### [What to do]
Output the full listing below exactly, without the pictures.
------------------------------------------------------------
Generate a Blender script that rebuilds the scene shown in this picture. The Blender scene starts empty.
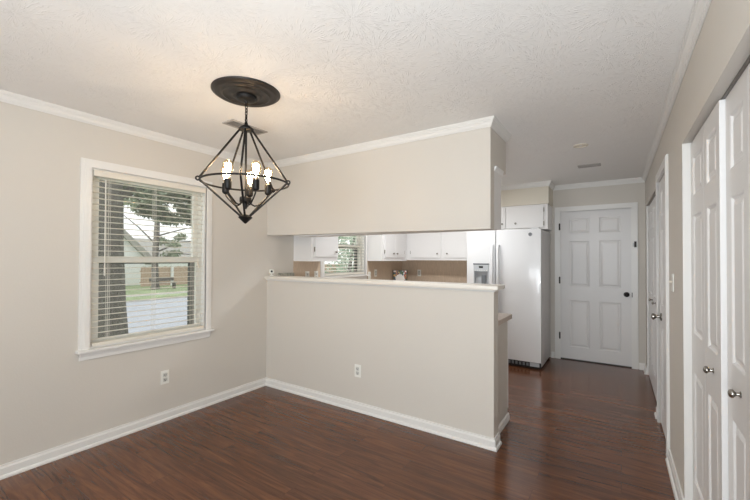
import bpy, bmesh, math, random
from mathutils import Vector, Matrix
random.seed(7)
S = bpy.context.scene
COL = S.collection
PI = math.pi
# ---------------------------------------------------------------- measured place
xL, yB, xE, xK, yS, yF, xR = -3.259, 2.7575, -.802, -.777, 3.20, 5.802, .2825
H = 2.44
SPLAY = .0071        # the right wall stands a hair off parallel
def xr(y): return xR+SPLAY*(3.4-y)
YN = -4.5           # wall behind the photographer
WT = .14            # wall thickness

# ---------------------------------------------------------------- materials
def srgb(r, g, b):
    f = lambda c: (c/255/12.92) if c/255 <= .04045 else ((c/255+.055)/1.055)**2.4
    return (f(r), f(g), f(b), 1)

def mat(name, col, rough=.5, metal=0, spec=.5, bump=None, vary=None, emit=None, coat=0):
    m = bpy.data.materials.new(name); m.use_nodes = True
    nt = m.node_tree; p = nt.nodes['Principled BSDF']
    p.inputs['Base Color'].default_value = col
    p.inputs['Roughness'].default_value = rough
    p.inputs['Metallic'].default_value = metal
    p.inputs['Specular IOR Level'].default_value = spec
    p.inputs['Coat Weight'].default_value = coat
    tc = nt.nodes.new('ShaderNodeTexCoord')
    if vary:
        scale, amount = vary[0], vary[1]
        n = nt.nodes.new('ShaderNodeTexNoise'); n.inputs['Scale'].default_value = scale
        n.inputs['Detail'].default_value = 5
        mp = nt.nodes.new('ShaderNodeMapping')
        if len(vary) > 2: mp.inputs['Scale'].default_value = vary[2]
        nt.links.new(tc.outputs['Object'], mp.inputs['Vector']); nt.links.new(mp.outputs[0], n.inputs['Vector'])
        r = nt.nodes.new('ShaderNodeValToRGB')
        r.color_ramp.elements[0].position = .3; r.color_ramp.elements[1].position = .7
        r.color_ramp.elements[0].color = [c*(1-amount) for c in col[:3]]+[1]
        r.color_ramp.elements[1].color = [min(1, c*(1+amount)) for c in col[:3]]+[1]
        nt.links.new(n.outputs['Fac'], r.inputs['Fac']); nt.links.new(r.outputs[0], p.inputs['Base Color'])
    if bump:
        n = nt.nodes.new('ShaderNodeTexNoise'); n.inputs['Scale'].default_value = bump[0]; n.inputs['Detail'].default_value = 4
        b = nt.nodes.new('ShaderNodeBump'); b.inputs['Strength'].default_value = bump[1]; b.inputs['Distance'].default_value = .01
        nt.links.new(tc.outputs['Object'], n.inputs['Vector'])
        nt.links.new(n.outputs['Fac'], b.inputs['Height']); nt.links.new(b.outputs[0], p.inputs['Normal'])
    if emit:
        p.inputs['Emission Color'].default_value = emit[0]; p.inputs['Emission Strength'].default_value = emit[1]
    return m

M = {}
M['wall'] = mat('greige wall paint', srgb(211, 206, 198), .6, spec=.3, bump=(90, .06))
M['cream'] = mat('cream soffit paint', srgb(222, 216, 202), .6, spec=.3, bump=(90, .06))
M['trim'] = mat('white semi-gloss trim paint', srgb(231, 230, 227), .32)
M['door'] = mat('white door paint', srgb(226, 225, 224), .36, bump=(60, .03))
M['cab'] = mat('white cabinet paint', srgb(234, 233, 232), .4)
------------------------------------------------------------
### [Reply]
Generate a Blender script that rebuilds the scene shown in this picture. The Blender scene starts empty.
import bpy, bmesh, math, random
from mathutils import Vector, Matrix
random.seed(7)
S = bpy.context.scene
COL = S.collection
PI = math.pi
# ---------------------------------------------------------------- measured place
xL, yB, xE, xK, yS, yF, xR = -3.259, 2.7575, -.802, -.777, 3.20, 5.802, .2825
H = 2.44
SPLAY = .0071        # the right wall stands a hair off parallel
def xr(y): return xR+SPLAY*(3.4-y)
YN = -4.5           # wall behind the photographer
WT = .14            # wall thickness

# ---------------------------------------------------------------- materials
def srgb(r, g, b):
    f = lambda c: (c/255/12.92) if c/255 <= .04045 else ((c/255+.055)/1.055)**2.4
    return (f(r), f(g), f(b), 1)

def mat(name, col, rough=.5, metal=0, spec=.5, bump=None, vary=None, emit=None, coat=0):
    m = bpy.data.materials.new(name); m.use_nodes = True
    nt = m.node_tree; p = nt.nodes['Principled BSDF']
    p.inputs['Base Color'].default_value = col
    p.inputs['Roughness'].default_value = rough
    p.inputs['Metallic'].default_value = metal
    p.inputs['Specular IOR Level'].default_value = spec
    p.inputs['Coat Weight'].default_value = coat
    tc = nt.nodes.new('ShaderNodeTexCoord')
    if vary:
        scale, amount = vary[0], vary[1]
        n = nt.nodes.new('ShaderNodeTexNoise'); n.inputs['Scale'].default_value = scale
        n.inputs['Detail'].default_value = 5
        mp = nt.nodes.new('ShaderNodeMapping')
        if len(vary) > 2: mp.inputs['Scale'].default_value = vary[2]
        nt.links.new(tc.outputs['Object'], mp.inputs['Vector']); nt.links.new(mp.outputs[0], n.inputs['Vector'])
        r = nt.nodes.new('ShaderNodeValToRGB')
        r.color_ramp.elements[0].position = .3; r.color_ramp.elements[1].position = .7
        r.color_ramp.elements[0].color = [c*(1-amount) for c in col[:3]]+[1]
        r.color_ramp.elements[1].color = [min(1, c*(1+amount)) for c in col[:3]]+[1]
        nt.links.new(n.outputs['Fac'], r.inputs['Fac']); nt.links.new(r.outputs[0], p.inputs['Base Color'])
    if bump:
        n = nt.nodes.new('ShaderNodeTexNoise'); n.inputs['Scale'].default_value = bump[0]; n.inputs['Detail'].default_value = 4
        b = nt.nodes.new('ShaderNodeBump'); b.inputs['Strength'].default_value = bump[1]; b.inputs['Distance'].default_value = .01
        nt.links.new(tc.outputs['Object'], n.inputs['Vector'])
        nt.links.new(n.outputs['Fac'], b.inputs['Height']); nt.links.new(b.outputs[0], p.inputs['Normal'])
    if emit:
        p.inputs['Emission Color'].default_value = emit[0]; p.inputs['Emission Strength'].default_value = emit[1]
    return m

M = {}
M['wall'] = mat('greige wall paint', srgb(211, 206, 198), .6, spec=.3, bump=(90, .06))
M['cream'] = mat('cream soffit paint', srgb(222, 216, 202), .6, spec=.3, bump=(90, .06))
M['trim'] = mat('white semi-gloss trim paint', srgb(231, 230, 227), .32)
M['door'] = mat('white door paint', srgb(226, 225, 224), .36, bump=(60, .03))
M['cab'] = mat('white cabinet paint', srgb(234, 233, 232), .4)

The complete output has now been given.